This week the Government announced the formation of the UK Transition Plan Taskforce (UKTPT) to deliver the Government’s ambition to make the UK the “world’s first net zero-aligned financial centre.”
The Taskforce will “develop the gold standard” for climate transition plans aligned to the net zero by 2050 targets, mapping out what financial institutions and listed companies should be including and aiming for.
A key part of this will be ensuring thorough and reliable disclosure to tackle any hint of greenwashing.

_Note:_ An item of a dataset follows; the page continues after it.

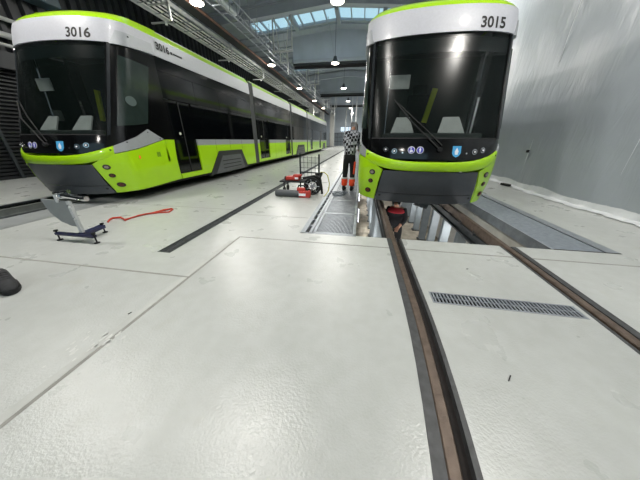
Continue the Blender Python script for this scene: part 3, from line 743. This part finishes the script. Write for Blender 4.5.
# overhead line hangers above the left track
def line_hanger(y, k):
    x = -5.5; root = empty('line_hanger', (x, y, 6.5), 'grey tubular overhead line hanger above the left track, %s from the camera' % ORD[k], 'hanger', 'overhead line hangers')
    w = .62; zt = rz(x)-.3; o = (x, y, 6.5)
    c = MB(); c.cyl((x-w, y, 6.6), (x-w, y, zt+.1), .045, n=8); c.build('upright', PIPE, root, o); c = MB(); c.cyl((x+w, y, 6.6), (x+w, y, zt+.1), .045, n=8); c.build('upright', PIPE, root, o)
    c = MB(); c.cyl((x-w-.05, y, 6.6), (x+w+.05, y, 6.6), .05, n=8); c.build('crossbar', PIPE, root, o)
    c = MB(); c.cyl((x-.25, y, 6.6), (x-w+.1, y, zt), .03, n=6); c.build('diagonal', PIPE, root, o); c = MB(); c.cyl((x+.2, y, 6.6), (x+w-.1, y, zt), .03, n=6); c.build('diagonal', PIPE, root, o)
    c = MB(); c.cyl((x-.22, y, 6.6), (x-.22, y, 5.95), .04, n=8); c.build('drop_post', PIPE, root, o); c = MB(); c.cyl((x+.28, y, 6.6), (x+.28, y, 5.35), .05, n=8); c.cyl((x-.22, y, 5.98), (x+.28, y, 5.98), .03, n=6); c.build('drop_post', PIPE, root, o)
for k, y in enumerate([17.8, 27.5, 37, 46.5]): line_hanger(y, k)
for x, lab in ((-5.95, 'overhead contact wire above the left tram'),):
    c = MB(); c.cyl((x, -1, 5.5 if x < -5 else 6.6), (x, 60, 5.5 if x < -5 else 6.6), .012, n=5); tag(c.build('overhead_wire', STEELD), lab, 'wire')

# thin vertical pipes and rods seen down the hall
for k, (x, y, r) in enumerate([(-1.1, 40, .07), (-2.0, 46, .06), (.4, 38, .05), (-3.3, 50, .08), (-4.9, 44, .05)]):
    c = MB(); c.cyl((x, y, 0), (x, y, rz(x)-.2), r, n=8)
    tag(c.build('service_pipe', PIPE), 'thin pale vertical pipe far down the hall, %s from the right tram' % ORD[[1, 2, 0, 3, 4][k]], 'pipe', 'vertical pipes far down the hall')
c = MB(); c.cyl((-2.75, 19.2, 8.7), (-2.4, 20.0, 7.0), .02, n=5); tag(c.build('tie_rod', GIRD), 'slanting thin rod under the skylight', 'rod')

# ------------------------------------------------------------------ lamps
LP = 212
def lamp(x, y, z, lab, power):
    root = empty('pendant_lamp', (x, y, z), lab, 'lamp', 'high bay pendant lamps'); o = (x, y, z)
    c = MB(); c.lathe([(.06, .42), (.1, .4), (.12, .3), (.2, .12), (.3, .02), (.3, 0), (.27, 0), (.18, .1)], o, 20); c.build('shade', LAMPH, root, o)
    c = MB(); c.lathe([(.26, .005), (.26, -.02), (.2, -.05), (.05, -.065)], o, 20); c.build('lens', LAMPM, root, o)
    c = MB(); c.cyl((x, y, z+.4), (x, y, rz(x)), .015, n=6); c.build('suspension_rod', LAMPH, root, o)
    for nm, kind, e in (('lamp_light', 'AREA', power), ('lamp_spill', 'POINT', power*.2)):
        l = bpy.data.lights.new(nm, kind); l.energy = e; l.color = (1, .965, .91)
        if kind == 'AREA': l.shape = 'DISK'; l.size = .5
        else: l.shadow_soft_size = .15
        lo = bpy.data.objects.new(nm, l); lo.location = (x, y, z-(.09 if kind == 'AREA' else .3)); COL.objects.link(lo)
rows = [('left', -7.06, [2.8, 11.3, 19.75, 28.1, 36.6, 45]), ('middle', -2.3, [-5.7, 2.8, 20.0, 28.7, 37.6, 45.5, 54]), ('right', 3.0, [2.8, 11.3, 20, 28.7, 37.6, 46])]
for nm, x, ys in rows:
    for k, y in enumerate(ys): lamp(x, y, 6.4, 'added high bay lamp in the %s row, unseen behind the viewpoint' % nm if y < 0 else 'bright high bay lamp in the %s row, %s in front of the viewpoint' % (nm, ORD[k-(ys[0] < 0)]), LP*(.95 if y < 10 else .75 if x > 0 else 1.3))  # the lamp behind the viewpoint is added to light the tram fronts
lamp(-1.36, 12.1, 6.4, 'bright high bay lamp cut by the top edge of the frame before the skylight', LP)
# unseen wall lamps added inside the inspection pit to brighten it
for k in range(5):
    y = 3.9+2.6*k; root = empty('pit_fill_lamp', (.06, y, -.95), 'slim added lamp on the left wall of the inspection pit, %s from its end' % ORD[k], 'lamp', 'added pit wall lamps'); q_ = (.06, y, -.95)
    c = MB(); c.box(.025, .07, y, y+1.2, -1.02, -.88); c.build('housing', LAMPH, root, q_, smooth=False)
    c = MB(); c.box(.07, .085, y+.05, y+1.15, -1.0, -.9); c.build('diffuser', mat('pit_fill_diffuser', '#ffffff', .4, emis=('#f4f6ff', 6.)), root, q_, smooth=False)
    l = bpy.data.lights.new('pit_fill_light', 'AREA'); l.shape = 'RECTANGLE'; l.size = .12; l.size_y = 1.1; l.energy = 17; l.color = (1, .98, .95)
    lo = bpy.data.objects.new('pit_fill_light', l); lo.location = (.1, y+.6, -.95); lo.rotation_euler = (0, math.radians(-90), 0); COL.objects.link(lo)
for k in range(6):
    y = 4.3+2.6*k
    root = empty('pit_fill_lamp', (2.5, y, -.55), 'slim added lamp on the right wall of the inspection pit, %s from its end' % ORD[k], 'lamp', 'added pit wall lamps')
    c = MB(); c.box(2.49, 2.565, y, y+1.2, -.62, -.48); c.build('housing', LAMPH, root, (2.5, y, -.55), smooth=False)
    c = MB(); c.box(2.475, 2.49, y+.05, y+1.15, -.6, -.5); c.build('diffuser', mat('pit_fill_diffuser', '#ffffff', .4, emis=('#f4f6ff', 6.)), root, (2.5, y, -.55), smooth=False)
    l = bpy.data.lights.new('pit_fill_light', 'AREA'); l.shape = 'RECTANGLE'; l.size = .12; l.size_y = 1.1; l.energy = 20; l.color = (1, .98, .95)
    lo = bpy.data.objects.new('pit_fill_light', l); lo.location = (2.46, y+.6, -.55); lo.rotation_euler = (0, math.radians(90), 0); COL.objects.link(lo)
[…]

We knew reporting requirements were coming, with the Chancellor previously saying large companies will be expected have transition plans in place by 2023. But rather than waiting for guidance from the UKTPT, businesses large and small need to start assessing their environmental impact now to ease the burden of the reporting task later on, and get a grasp of any potential reputational risks that go hand in hand with not making and adhering to meaningful, science-based targets.

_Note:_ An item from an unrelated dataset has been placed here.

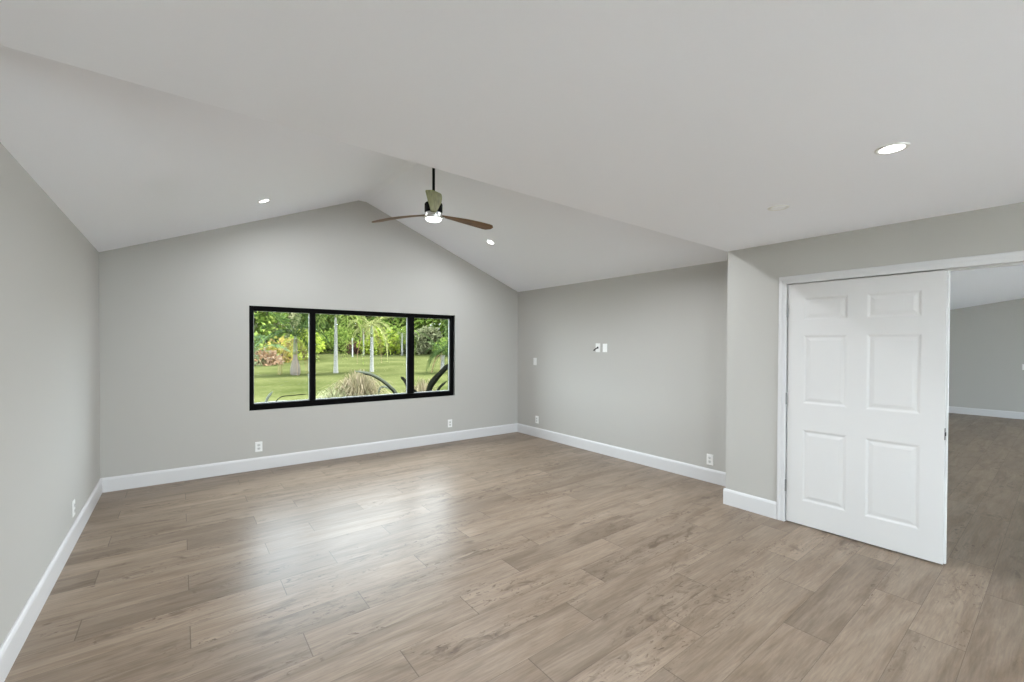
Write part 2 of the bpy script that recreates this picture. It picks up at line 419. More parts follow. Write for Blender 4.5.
# unseen glazing added behind the camera to bring in skylight
def glazing(name, a, c, z0, z1, at, axis, n):
    r = bpy.data.objects.new(name, None); COL.objects.link(r); struct(r)
    b = MB(); k = .05
    def bx(u0, u1, w0, w1, d0, d1, m=b):
        if axis == 'x': m.box(u0, at+d0, w0, u1, at+d1, w1)
        else: m.box(at+d0, u0, w0, at+d1, u1, w1)
    bx(a, a+k, z0, z1, 0, .07); bx(c-k, c, z0, z1, 0, .07); bx(a, c, z0, z0+k, 0, .07); bx(a, c, z1-k, z1, 0, .07)
    for i in range(1, n): u = a+(c-a)*i/n; bx(u-k/2, u+k/2, z0, z1, 0, .07)
    struct(b.build('window_frame', M['black_frame'], r))
    for i in range(n):
        p = MB(); bx(a+(c-a)*i/n, a+(c-a)*(i+1)/n, z0, z1, .03, .034, p); struct(p.build('pane', M['glass'], r))
glazing('added_window_2', -.5, 3.98, 0, 2.25, YREAR-.1, 'x', 3)
glazing('added_window_3', LW[0], LW[1], LW[2], LW[3], XL-.1, 'y', 2)
glazing('added_window_4', 5.7, 8.6, 0, 2.25, YREAR-.1, 'x', 3)  # these two are added and sized to brighten the adjoining room
glazing('added_window_5', 9.7, 12.6, 0, 2.25, YREAR-.1, 'x', 3)

def portal(name, loc, direction, sx, sy):
    d = bpy.data.lights.new(name, 'AREA'); d.shape = 'RECTANGLE'; d.size = sx; d.size_y = sy; d.cycles.is_portal = True
    o = bpy.data.objects.new(name, d); COL.objects.link(o); o.location = loc
    o.rotation_euler = Vector(direction).to_track_quat('-Z', 'Z' if abs(direction[2]) < .5 else 'Y').to_euler()
portal('sky_portal_front', ((WX0+WX1)/2, YB+T+.02, (WZ0+WZ1)/2), (0, -1, 0), WX1-WX0, WZ1-WZ0)
portal('sky_portal_rear', (1.74, YREAR-T-.02, 1.12), (0, 1, 0), 4.48, 2.25)
portal('sky_portal_side', (XL-T-.02, -2.7, 1.35), (1, 0, 0), 1.8, 1.5)
portal('sky_portal_far', (7.15, YREAR-T-.02, 1.12), (0, 1, 0), 2.9, 2.25)
portal('sky_portal_far', (11.15, YREAR-T-.02, 1.12), (0, 1, 0), 2.9, 2.25)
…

From 6 April 2022, over 1,300 of the UK’s largest companies and financial institutions will be required to disclose climate-related financial information on a mandatory basis – in line with recommendations from the Task Force on Climate-Related Financial Disclosures (TCFD). This will include many of the UK’s largest traded companies, banks and insurers, as well as private companies with over 500 employees and £500 million in turnover.
This month, the Financial Conduct Authority (FCA) announced that it has finalised rules for listed companies to disclose on diversity and inclusion at the board and executive committee level, beginning from financial periods starting from 1 April 2022.

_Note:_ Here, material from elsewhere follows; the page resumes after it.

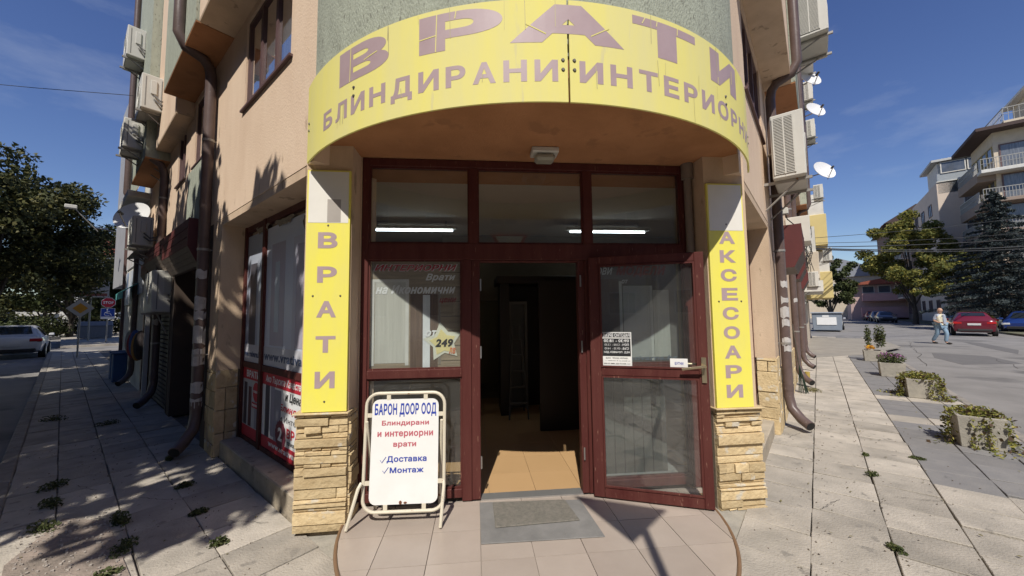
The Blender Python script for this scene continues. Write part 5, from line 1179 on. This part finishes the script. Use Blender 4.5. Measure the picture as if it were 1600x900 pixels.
def foliage_thing(name, label, cat, pts, size, m, extra=None, group=None, up=.7):
    c = np.array([pts[:, 0].mean(), pts[:, 1].mean(), pts[:, 2].min()]); t = thing(name, label, cat, tuple(c), 0, group)
    link('leaves', leafmesh('leaves', pts - c, rdir(len(pts), up), size), m, t)
    if extra:
        for nm, p2, s2, m2 in extra: link(nm, leafmesh(nm, p2 - c, rdir(len(p2), 1.0), s2, aspect=.8), m2, t)
    return t
def blob(c, r, n, p=.5): c = np.array(RT(*c)); return c + rdir(n) * (rng.random(n) ** p)[:, None] * np.array(r)
def vine(s, o, sc, n, lab):
    P = [blob((s, o, ZP + .36), (.27 * sc, .27 * sc, .11 * sc), n // 2)]
    for k in range(14):
        a = random.uniform(0, 6.28); ds, do = math.cos(a), math.sin(a); m_ = max(abs(ds), abs(do)); e = .24 * sc; ln = random.uniform(.1, .45)
        tt = rng.random(n // 26); tt.sort(); z = ZP + .36 * (1 - np.minimum(tt * 1.2, 1)) + .01; out = e / m_ * (1.0 + .12 * tt) + np.maximum(tt - .8, 0) * ln * 3
        for t_, zz, oo in zip(tt, z, out): P.append(np.array(RT(s + ds * oo, o + do * oo, zz))[None] + rng.normal(size=(1, 3)) * .022)
    pts = np.concatenate(P); pts[:, 2] = np.maximum(pts[:, 2], ZP + .012); k = int(len(pts) * .12); sel = rng.permutation(len(pts))
    return foliage_thing('trailing_vine', lab, 'plant', pts[sel[k:]], .020 * sc ** .5, vinem, [('dark_leaves', pts[sel[:k]], .024, vdark)], 'plants in the concrete planters')
planter(4.32, 3.24, 'nearest concrete planter on the right pavement, draped with yellowing vine', 0, .37, .42, .36); vine(4.32, 3.24, .86, 1900, 'yellow green vine spilling over the nearest planter onto the slabs')
planter(7.45, 3.24, 'second concrete planter on the right pavement, half covered by creeper', 0, .40, .42, .34); vine(7.45, 3.24, .98, 2200, 'creeper mounded over the second planter')
planter(10.15, 3.16, 'third concrete planter holding a low bush of purple flowers', 0)
foliage_thing('flowering_plant', 'bush of purple flowers in the third planter', 'plant', blob((10.15, 3.16, ZP + .42), (.28, .28, .14), 900), .022, weedm, [('petals', blob((10.15, 3.16, ZP + .50), (.25, .25, .07), 190), .02, purplefl)], 'plants in the concrete planters')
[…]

Under the new listing rules, companies will have to include a statement in their annual financial report setting out if they have met specific diversity targets set by the regulator.
Also this month, The Better Business Act campaign, co-chaired by Mary Portas, the retail guru, called on the Government to amend Section 172 of the Companies Act to ensure businesses are legally responsible for benefiting workers, customers, communities and the environment while delivering profit. Their hope is that The Better Business Act is included in the upcoming Queen’s Speech and if it succeeds, it will mark a fundamental shift towards stakeholder capitalism. With support of over 1,000 companies, the campaign says that 76% of people in the UK want businesses to be legally responsible for their impact.
And research published this week from think tank Onward shows that despite the unprecedented cost of living crisis and criticism of the net zero strategy from places such as the Net Zero Scrutiny Group and Nigel Farage, the UK public remain strongly supportive of the net zero mission. The findings showed that the Conservative party could lose two in five (39%) of 2019 Conservative voters if it scrapped its climate commitments. This is significant because we are only seven months away from COP27 when the world will be expected to pledge far more stringent carbon reduction targets and plans to safeguard biodiversity and the natural world, so it’s vital that politicians understand that public support continues to be strong despite other societal pressures.